Not quite, but sometimes it's hard.
I'm just starting to get my libido back in gear after the first trimester slump. I had no desire for sex, and I didn't even want to be bothered with putting up with it for my husband's sake. I pretty much just said, "Leave me alone," and rolled over.
Then HB happened again. He's my flirt friend at work. Even though I know he flirts with pretty much every lady at the company, I still get a special feeling when he tosses a compliment my way. Face it, I'm not traditionally beautiful. I'm overweight with moderate-to-severe acne. I don't really have a self-esteem problem; I just know not to expect the fawning attention and admiring glances that my more attractive counterparts receive.
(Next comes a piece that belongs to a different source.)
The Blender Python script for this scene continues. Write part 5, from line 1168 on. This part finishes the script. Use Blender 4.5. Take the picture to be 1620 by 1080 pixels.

So even if HB doesn't reserve his compliments for me alone, it didn't stop me from developing a tiny crush. I get all flushed with excitement when he says something especially nice. And usually, the attention makes me more receptive to my husband.
But Friday night, instead of cuddling up closer to him, we fought. I don't even remember what it was about. I just remember crying myself to sleep and feeling oh-so lonely and wishing I had someone who wasn't such a jerk and who appreciated me... like HB.
Mind you, adultery makes me want to vomit. There's no chance in hell I'd respond to romantic gestures from someone other than my husband. So on Saturday, I had a tiny epiphany.
You're stuck with your spouse, and you have to try to get what you need from that person or you have to adjust your needs.
So that's what I told my husband. He's been complaining A LOT lately about how emotional I've been. And I told him he'd have to adjust his expectations. I'm pregnant, and I'm hormonal and emotional. I'll do my best to be nice to him and to Ben, but there are some attitudes I can't control immediately. I told him that if he gets frustrated, he should take me up on my offers to stay home with Ben while he goes for a bike ride.
I made him go for two bike rides over the weekend, and it really helped. Spending time apart, even for just an hour, helped.
I couldn't pinpoint exactly what I wasn't getting from Chester, and I didn't overanalyze the point. I think just keeping the new mantra in my head helped me feel better about our relationship.
And my dreams became sweeter. And I finally came back to the proverbial marriage bed with love and joy and did what married people are allowed to do. The crazy circus sex dream helped, though.